Pengerajin minyak cengkeh dari daun memang kerap di datangkan dari tempat lain dari luar kabupaten Buleleng.
Jro Kayun, salah seorang penduduk di desa Gitgit hanya mampu memproduksi rata-rata 200-500 kg per hari destilasi minyak atsiri.
Kelompok pengerajin industri minyak cengkeh ini adalah salah satu model usaha yang masih memiliki banyak kendala, sehingga perlu dianalisis dan perlu dilakukan pembenahan.
Walaupun imbauan Pemda Buleleng untuk tidak mendestilasi daun cengkeh, imbauan itu tak di gubris. Banyak pengerajin tetap beroperasi dengan menyuling daun cengkeh dari kebunnya sendiri atau mendatangkan dari kabupaten lain di Bali.
Bupati Buleleng itu meminta masyarakat untuk tidak menyuling daun cengkeh itu, karena alasannya bila ketiadaan daun itu, pada areal tanaman cengkeh, memungkinkan berkembangnya jamur akar putih (JAP) yang membuat tanaman cengkeh yang sudah berbunga puluhan tahun bisa meranggas dan mati.
Sehingga, paling tidak, serangan jamur akar putih (JAP) masih menjadi momok mengerikan bagi petani cengkeh di Buleleng.
Sudah tercatat seluas 4.306 hektar lahan cengkeh yang tersebar di sembilan kecamatan di Buleleng, mengalami kerusakan ringan hingga berat akibat terserang JAP (bali.tribunnews.com/2019/06/17).
Dari data yang dihimpun di Dinas Pertanian Buleleng, jumlah lahan cengkeh yang ada di Bumi Panji Sakti (Buleleng) seluas 8.091 hektar. JAP pun dilaporkan telah merusak sebagian lahan tersebut hingga 53.22 persen.

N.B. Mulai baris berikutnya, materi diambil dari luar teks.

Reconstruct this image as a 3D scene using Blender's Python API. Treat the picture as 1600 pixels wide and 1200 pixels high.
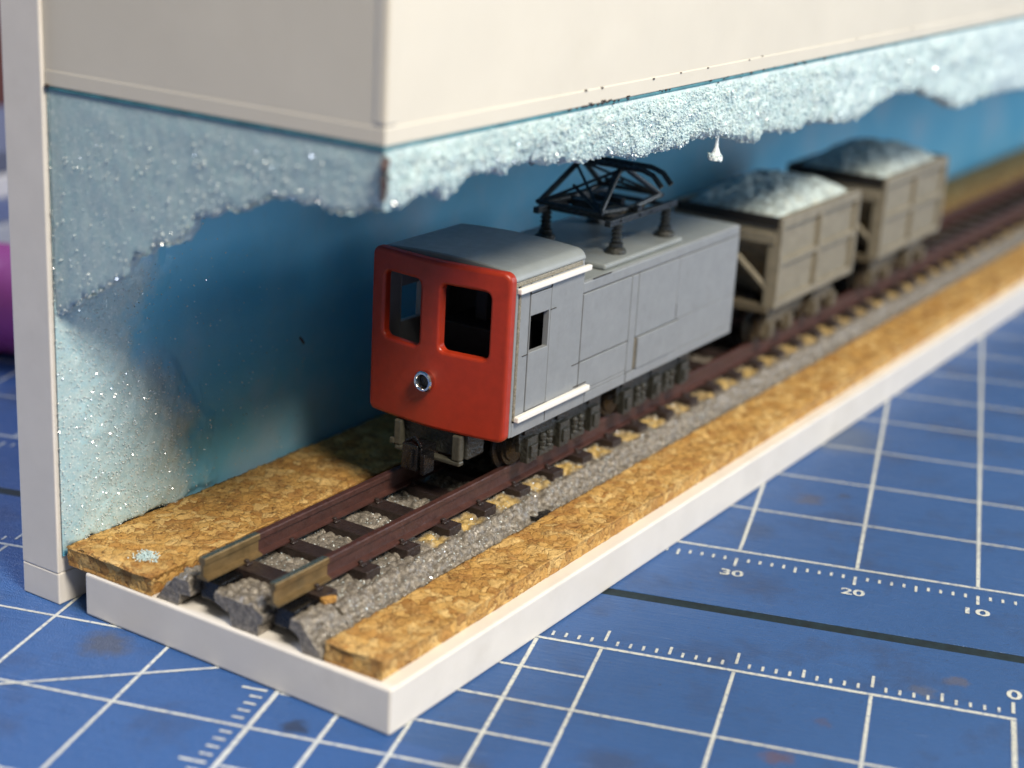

![Dokpri](https://assets.kompasiana.com/items/album/2020/06/07/penulis-di-salah-satu-tempat-isolasi-minyak-cengkeh-5edd1a5f097f361e2c429272.jpg?t=o&v=555)
Pertama(1), Aspek penggunaan sistem destilasi. Kelompok pengerajin/petani yang memproduksi minyak cengkeh masih menggunakan sistem destilasi yang konvensional, yaitu destilasi menggunakan uap air dan ekstraksi air (direbus)
Cara destilasi seperti ini sangat banyak membutuhkan air, sehingga limbahnya menimbulkan pencemaran sungai. Kondisi ini kerap menimbulkan keresahan masyarakat sekitarnya.